Lucie Blackman: la desaparición en Roppongi que destapó al depredador de Tokio (2000)


Tokio, 1 de julio del año 2000. El verano arde sobre Roppongi cuando una joven británica de 21 años sale de su apartamento: “Voy a ver a un cliente. Vuelvo en unas horas”. No volvió. Lucie Blackman, exazafata de British Airways, había llegado a Japón con la promesa de aventuras breves y dinero rápido. En cuestión de horas, su rastro se disolvió entre neones, taxis y una ciudad que aparenta ser imbatiblemente segura.

Lucie trabajaba como hostess: conversación, sonrisas y cuidados de cortesía en bares exclusivos; ni sexo ni callejones, sino copas caras y clientes de alto poder adquisitivo. Era amable, políglota, curiosa. Tokio, decía, era el lugar ideal para ahorrar y mirar el mundo desde otra altura. Sus amigas la describían como “una luz constante”. Aquella noche, la luz se apagó.

Poco después de salir, su compañera de piso recibió una llamada anómala de voz masculina: Lucie —decía— se había marchado a un “retiro espiritual” y volvería en unos días. Alguien intentaba escribir el guion del olvido. La denuncia de desaparición activó una búsqueda que, muy pronto, desbordó idiomas, fronteras y protocolos.


Los padres de Lucie, Tim y Jane Blackman, volaron a Tokio, empapelaron Roppongi y Miura con su foto, ofrecieron recompensas y pelearon contra la burocracia y el silencio. Semanas sin una pista sólida. La embajada británica mediaba; la policía japonesa miraba con recelo un submundo nocturno que prefería no ser mirado. El verano se fue enfriando sin respuestas.

Hasta que, en octubre, un aviso anónimo condujo a la policía a una vivienda costera en Miura. Bajo una estructura de hormigón, en una cavidad preparada para esconder, aparecieron restos humanos: eran de Lucie. Enterrada, desmembrada, cubierta de cemento. Tokio, la ciudad hipervigilada, había tardado meses en ver lo que alguien había decidido que no debía verse.

El propietario de aquella casa era Joji Obara, un millonario nipocoreano de vida impecable en la superficie y un archivo de horror en el fondo: cientos de cintas con agresiones sexuales a mujeres —muchas extranjeras—, sedadas con cócteles adulterados y filmadas inconscientes. Su coto de caza eran los bares de azafatas y el circuito de expatriadas que confiaban en la leyenda de una metrópoli sin sobresaltos.

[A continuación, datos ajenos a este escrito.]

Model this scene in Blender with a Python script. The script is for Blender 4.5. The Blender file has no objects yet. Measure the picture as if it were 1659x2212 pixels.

Obara fue detenido y juzgado. El proceso fue un laberinto: tecnicismos, pruebas indiciarias, grabaciones, cronologías de cócteles y apartamentos. En 2007 recibió cadena perpetua por múltiples violaciones y por la ocultación y abandono del cuerpo de Lucie, aunque el tribunal lo absolvió del asesinato por falta de prueba directa; más tarde, en apelación, se reforzó su responsabilidad penal en el conjunto de los hechos. Obara continúa cumpliendo cadena perpetua.

El caso Blackman arrancó máscaras. Japón revisó fallas en la persecución de delitos sexuales y en la protección de mujeres extranjeras en la industria del ocio nocturno; Reino Unido impulsó apoyos consulares y fondos para familias con desaparecidos en el extranjero. Tim Blackman impulsó una fundación que hoy asiste a víctimas británicas de crímenes fuera del país y presiona por cambios cuando el crimen cruzó la frontera mucho antes que la justicia.

Queda la persona detrás del titular. Lucie tenía 21 años, escribía diarios, quería volver con historias, no convertirse en una. En su tumba, su padre dejó una frase que duele y explica: “Viajar era su sueño. El mundo le mostró su peor cara”. En Tokio, la memoria de Lucie convirtió la palabra “seguridad” en pregunta.


Porque lo que aterra no es solo el monstruo con traje que aprendió a moverse entre neones, sino la calma de una ciudad que tardó en mirarlo. ¿Cuántas Lucies más cruzaron una puerta creyendo que era un trabajo y se toparon con un depredador? ¿Y cuántas verdades siguen enterradas bajo el cemento del prestigio, esperando a que alguien, por fin, se atreva a romperlo?